The Games of the Olympiad bring together the finest athletes in all the world. They bring them together to compete in friendly competition, to represent their respective countries with all the honor and dignity such an opportunity demands, and to celebrate the eternal values of sportsmanship and honorable competition.

As I write these words, the Games of the XXIX Olympiad are being held in the fabled city of Beijing, in the equally fabled nation of China. This city, and the land it is situated in, is rich in the fascinating and beautiful culture of a proud people. For many years, this wonderful nation has remained sheltered from the rest of the world. Only those who have had the privelge to travel to this wonderful land have had the great opportunity to truly experience all that this land has to offer; it's wonderful landscapes, it's unique philosophy and artwork, and the great ruins of ancient civilizations long past into the pages of history. Now, with the advent of these games, the people of China now have the opportunity to share in the richness of their nation with the entire world, not just with the privelged few who visit the land.

But it seems, with the advent of the games, that there is a movement afoot to turn the entire spectacle into a politcal event. Various groups are raising their voices in objection to the games. They raise their voices over many issues; the politcal status of Tibet, human rights, the issue of Taiwan, censorship, etc.
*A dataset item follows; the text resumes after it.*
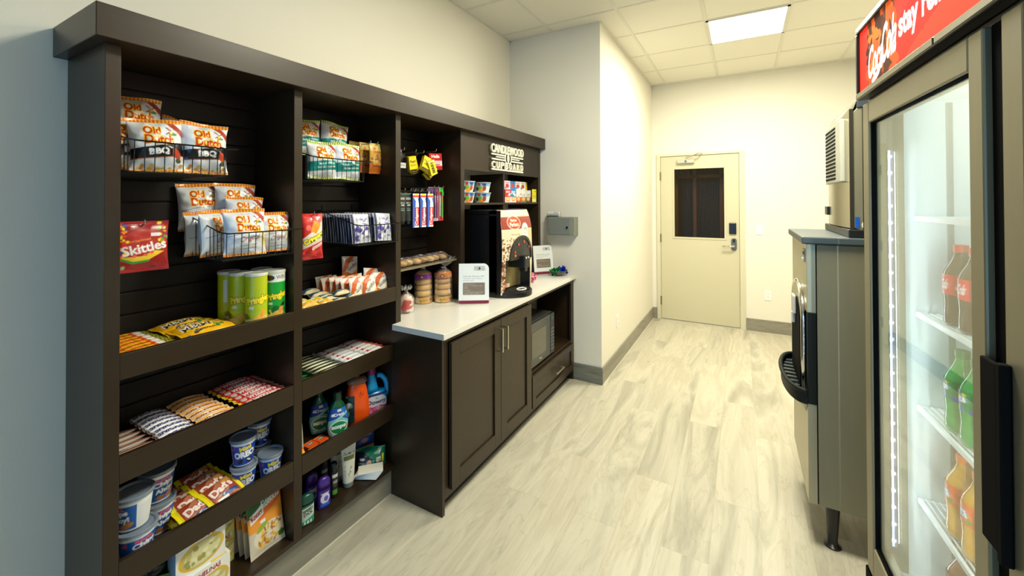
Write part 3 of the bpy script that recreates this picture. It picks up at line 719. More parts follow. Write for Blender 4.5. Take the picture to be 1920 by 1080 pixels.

But what these various groups all have in common is their goal of turning a spectacle of sportsmanship into a spectacle of politcal protest. And in any case, these groups are making a grave miscalculation.

Since their inception, the Games of the Olympiad were never intended to be a stage for politcal protest. The games were then, and still are, a stage for the athletes of the world to compete in fair, honorable and friendly competition. The worlds best have trained for their entire lives for the chance to compete on what most agree to be the greatest stage in sports. Men and women from across the world have devoted countless hours to training and conditioning for this, the greatest specatcle in the world of sport. To turn them into a stage for political protest mars the experience for these athletes, who have waited their entire lives to obtain the honor of competing in the Olympics.

I pose a question for all of those who say that the Olympics are more than appropriate for staging political events. What right do you have to tarnish the experience of the Games for these 

honored men and women? What right do you have to turn something that is about sport and sportsmanship into a circus of politics and stunts? I can think of only one answer, and that is that you have no right. The athletes deserve better, the Chinese people deserve better, and most importantly the people of the world deserve better.

It is time to cease the mindless politicizing of the Games and return to what the games were intended to be; a spectacle of sport and honorable competition that they were always intended to be.